Back to those old days when Whitehall was not involved in the financing. The Northern and Midland cities did it for themselves, or rather their business people did when it came to infrastructure: although it was the City of Manchester (then Manchester Corporation) which alone financed Manchester Ship Canal, Britain's largest nineteenth century civil engineering project.

2024 02 08 Port Of Manchester 1984
Manchester City Council financed the largest single Victorian engineering project in the UK Images: Wikimedia

Something's brewing in 2024 it seems. 

The Mayor of the West Midlands, Andy Street, and the Mayor of Greater Manchester, Andy Burnham, are pursuing various ideas for a sort of HS2 mark two, one without the noose of Whitehall's biased cost benefit analysis tight around their necks.

This week, again, the mayors underlined the vital need to increase rail capacity between the two city regions to boost the economies of both, and  those, generally, of the Midlands and the North. The West Coast mainline is at present congested and a byword for overcrowding, delays and inefficiencies. More services are urgently required.

There are three proposals.

The existing West Coast mainline could be enhanced to relieve problems in the worst areas.

Rail bypasses could be constructed between, say Stockport and Crewe, along with upgrades to the existing route.

The best solution but obviously by far the costliest would be construction of a new rail line for passengers between Manchester and Birmingham. Freight could then travel on the existing line.

But who would pay?

The idea is for the cash to come from a combination of public and private money and ongoing talks are taking place with Mark Harper the Government’s Transport Secretary.

However, Andy Burnham has argued that many of rail schemes across the planet including the expansion of France’s TGV have been mainly funded privately.

As reported in Business Desk he said: “Sceptical MPs really should look up some of what’s been done in other parts of the world where infrastructure has been delivered successfully in a less costly way than the original HS2 and where the private sector has played a considerable role in taking the risk off the public sector.
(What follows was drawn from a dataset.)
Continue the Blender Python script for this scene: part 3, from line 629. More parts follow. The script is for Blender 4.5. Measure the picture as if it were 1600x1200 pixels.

This is not unrealistic or pie in the sky. There are plenty of examples.” Ongoing talks are taking place with Mark Harper the Government’s Transport Secretary.

2024 02 08 Tgv
TGV in France: the expansion was mainly funded privately Image: Wikipedia

What’s significant here is that the city regions are trying to find solutions for themselves, with or without governmental assistance, and getting on with it (the City of Birmingham's bankruptcy aside). The Sunak administration doesn’t seem capable of seeing the big picture when it comes to connectivity between north and south in England and then onto Scotland. 

Unfortunately nor does Sir Keir Starmer of Labour seem sufficiently engaged; he is displaying disturbing signs of the centrism which has too often complicated and blighted his party's relationship with the regions, especially the former industrial ones, despite Labour complacently expecting their support when getting elected. 

That back-fired in 2019 but the leader was Jeremy Corbyn, the useless chocolate teapot of politics when it comes to winning elections. Starmer is credible but he can't assume 'red wall' support, he has to prove he isn't just another Metropolitan centrist who says thanks for the votes. 

That aside, getting on with it, dancing to one’s own tune seems the way forward for the regions, no deference or arrogance but a desire to get things moving. To be fair to Manchester it's not been shy in coming forward for itself but this entente between the West Midlands and Greater Manchester is refreshing. Maybe get Steve Rotheram of Merseyside in on the meetings. 

Either way, let’s hope Street and Burnham are fully committed to taking things on. 

The past tells us that when there's no other choice you don’t even ask for government support. Of course, things were different back then and the North and Midlands were in their industrial heyday but the example of self-help is still potent. In these matters it is good for local governance to be assertive, confident and not cap in hand. 

What’s clear is these improvements to infrastructure must be top of the list when it comes to lifting the regional economies for any credible party of government.